Pluto’s Icy Plains in Highest-Resolution Views from New Horizons
ew Horizons’ highest-resolution swath of Pluto to the center of the informally named Sputnik Planum

NASA’s New Horizons spacecraft continues to transmit the sharpest views of Pluto that it obtained (and recorded) during its July 14, 2015 flyby.

The newest image, returned on Dec. 24, extends New Horizons’ highest-resolution swath of Pluto to the center of the informally named Sputnik Planum, and nearly completes the set of highest-resolution images taken by New Horizons.

The pictures are part of a sequence taken near New Horizons’ closest approach to Pluto, with resolutions of about 250-280 feet (77-85 meters) per pixel – revealing features smaller than half a city block on Pluto’s surface. The images illustrate the polygonal or cellular pattern of the plains, which are thought to result from the convective churning of a deep layer solid, but mobile, nitrogen ice.

The images shown here form a strip 50 miles (80 kilometers) wide and more than 400 miles (700 kilometers) long, trending from the northwestern shoreline of Sputnik Planum and out across its icy plains.
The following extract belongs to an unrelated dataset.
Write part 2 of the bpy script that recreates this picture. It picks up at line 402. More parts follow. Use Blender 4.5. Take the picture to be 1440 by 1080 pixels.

They were made with the telescopic Long Range Reconnaissance Imager (LORRI) aboard New Horizons, from a range of approximately 10,000 miles (17,000 kilometers), about 15 minutes before New Horizons’ closest approach to Pluto.

The surface of Sputnik Planum appears darker toward the shore (at top), possibly implying a change in composition or surface texture. The occasional raised, darker blocks at the cell edges are probably dirty water “icebergs” that are floating in denser solid nitrogen.

The images are six times better than the resolution of the global Pluto map New Horizons obtained, and five times better than the best images of Pluto’s cousin Triton, Neptune’s large moon, obtained by Voyager 2 in 1989.